• Short task: Below is a block of data; give all of it again word for word.

• Dataset excerpt:
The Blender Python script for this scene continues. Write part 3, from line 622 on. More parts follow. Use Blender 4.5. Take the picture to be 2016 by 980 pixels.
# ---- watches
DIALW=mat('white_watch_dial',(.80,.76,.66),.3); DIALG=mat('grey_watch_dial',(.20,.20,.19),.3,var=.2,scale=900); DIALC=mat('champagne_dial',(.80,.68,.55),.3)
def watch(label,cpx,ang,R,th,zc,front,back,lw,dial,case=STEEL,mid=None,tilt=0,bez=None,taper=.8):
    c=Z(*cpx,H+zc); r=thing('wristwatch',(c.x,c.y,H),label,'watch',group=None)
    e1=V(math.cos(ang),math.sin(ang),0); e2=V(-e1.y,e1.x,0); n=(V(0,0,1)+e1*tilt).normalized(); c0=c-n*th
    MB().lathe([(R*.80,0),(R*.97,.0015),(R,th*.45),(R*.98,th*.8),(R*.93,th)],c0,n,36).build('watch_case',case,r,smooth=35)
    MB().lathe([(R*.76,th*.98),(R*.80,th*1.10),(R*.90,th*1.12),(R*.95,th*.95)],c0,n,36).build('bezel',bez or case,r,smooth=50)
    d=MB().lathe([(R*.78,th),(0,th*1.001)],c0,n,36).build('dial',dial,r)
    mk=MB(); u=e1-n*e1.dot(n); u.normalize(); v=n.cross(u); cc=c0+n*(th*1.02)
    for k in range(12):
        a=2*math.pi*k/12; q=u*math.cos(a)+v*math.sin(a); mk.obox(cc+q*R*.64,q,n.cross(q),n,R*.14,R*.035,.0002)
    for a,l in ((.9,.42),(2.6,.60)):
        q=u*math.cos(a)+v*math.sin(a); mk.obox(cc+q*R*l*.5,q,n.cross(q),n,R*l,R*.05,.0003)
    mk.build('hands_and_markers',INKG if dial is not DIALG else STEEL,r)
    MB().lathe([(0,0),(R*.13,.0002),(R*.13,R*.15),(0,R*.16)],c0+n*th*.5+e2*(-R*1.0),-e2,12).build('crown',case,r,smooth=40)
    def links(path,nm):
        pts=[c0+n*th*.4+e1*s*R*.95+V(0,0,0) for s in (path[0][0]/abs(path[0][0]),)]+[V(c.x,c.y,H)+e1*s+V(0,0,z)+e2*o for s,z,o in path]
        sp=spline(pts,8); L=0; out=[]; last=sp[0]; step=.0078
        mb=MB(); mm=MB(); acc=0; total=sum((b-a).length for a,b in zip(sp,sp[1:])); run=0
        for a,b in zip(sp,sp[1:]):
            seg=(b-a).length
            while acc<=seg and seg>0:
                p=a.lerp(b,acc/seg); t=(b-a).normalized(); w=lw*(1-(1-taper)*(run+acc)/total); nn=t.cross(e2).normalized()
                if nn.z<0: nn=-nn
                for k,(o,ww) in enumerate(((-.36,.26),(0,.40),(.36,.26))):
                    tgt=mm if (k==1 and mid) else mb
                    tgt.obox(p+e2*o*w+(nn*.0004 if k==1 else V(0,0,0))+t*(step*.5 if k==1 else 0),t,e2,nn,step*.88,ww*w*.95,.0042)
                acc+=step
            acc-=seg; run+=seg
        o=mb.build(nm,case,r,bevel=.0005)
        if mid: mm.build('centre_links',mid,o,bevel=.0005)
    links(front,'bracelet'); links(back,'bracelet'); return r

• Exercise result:
The Blender Python script for this scene continues. Write part 3, from line 622 on. More parts follow. Use Blender 4.5. Take the picture to be 2016 by 980 pixels.
# ---- watches
DIALW=mat('white_watch_dial',(.80,.76,.66),.3); DIALG=mat('grey_watch_dial',(.20,.20,.19),.3,var=.2,scale=900); DIALC=mat('champagne_dial',(.80,.68,.55),.3)
def watch(label,cpx,ang,R,th,zc,front,back,lw,dial,case=STEEL,mid=None,tilt=0,bez=None,taper=.8):
    c=Z(*cpx,H+zc); r=thing('wristwatch',(c.x,c.y,H),label,'watch',group=None)
    e1=V(math.cos(ang),math.sin(ang),0); e2=V(-e1.y,e1.x,0); n=(V(0,0,1)+e1*tilt).normalized(); c0=c-n*th
    MB().lathe([(R*.80,0),(R*.97,.0015),(R,th*.45),(R*.98,th*.8),(R*.93,th)],c0,n,36).build('watch_case',case,r,smooth=35)
    MB().lathe([(R*.76,th*.98),(R*.80,th*1.10),(R*.90,th*1.12),(R*.95,th*.95)],c0,n,36).build('bezel',bez or case,r,smooth=50)
    d=MB().lathe([(R*.78,th),(0,th*1.001)],c0,n,36).build('dial',dial,r)
    mk=MB(); u=e1-n*e1.dot(n); u.normalize(); v=n.cross(u); cc=c0+n*(th*1.02)
    for k in range(12):
        a=2*math.pi*k/12; q=u*math.cos(a)+v*math.sin(a); mk.obox(cc+q*R*.64,q,n.cross(q),n,R*.14,R*.035,.0002)
    for a,l in ((.9,.42),(2.6,.60)):
        q=u*math.cos(a)+v*math.sin(a); mk.obox(cc+q*R*l*.5,q,n.cross(q),n,R*l,R*.05,.0003)
    mk.build('hands_and_markers',INKG if dial is not DIALG else STEEL,r)
    MB().lathe([(0,0),(R*.13,.0002),(R*.13,R*.15),(0,R*.16)],c0+n*th*.5+e2*(-R*1.0),-e2,12).build('crown',case,r,smooth=40)
    def links(path,nm):
        pts=[c0+n*th*.4+e1*s*R*.95+V(0,0,0) for s in (path[0][0]/abs(path[0][0]),)]+[V(c.x,c.y,H)+e1*s+V(0,0,z)+e2*o for s,z,o in path]
        sp=spline(pts,8); L=0; out=[]; last=sp[0]; step=.0078
        mb=MB(); mm=MB(); acc=0; total=sum((b-a).length for a,b in zip(sp,sp[1:])); run=0
        for a,b in zip(sp,sp[1:]):
            seg=(b-a).length
            while acc<=seg and seg>0:
                p=a.lerp(b,acc/seg); t=(b-a).normalized(); w=lw*(1-(1-taper)*(run+acc)/total); nn=t.cross(e2).normalized()
                if nn.z<0: nn=-nn
                for k,(o,ww) in enumerate(((-.36,.26),(0,.40),(.36,.26))):
                    tgt=mm if (k==1 and mid) else mb
                    tgt.obox(p+e2*o*w+(nn*.0004 if k==1 else V(0,0,0))+t*(step*.5 if k==1 else 0),t,e2,nn,step*.88,ww*w*.95,.0042)
                acc+=step
            acc-=seg; run+=seg
        o=mb.build(nm,case,r,bevel=.0005)
        if mid: mm.build('centre_links',mid,o,bevel=.0005)
    links(front,'bracelet'); links(back,'bracelet'); return r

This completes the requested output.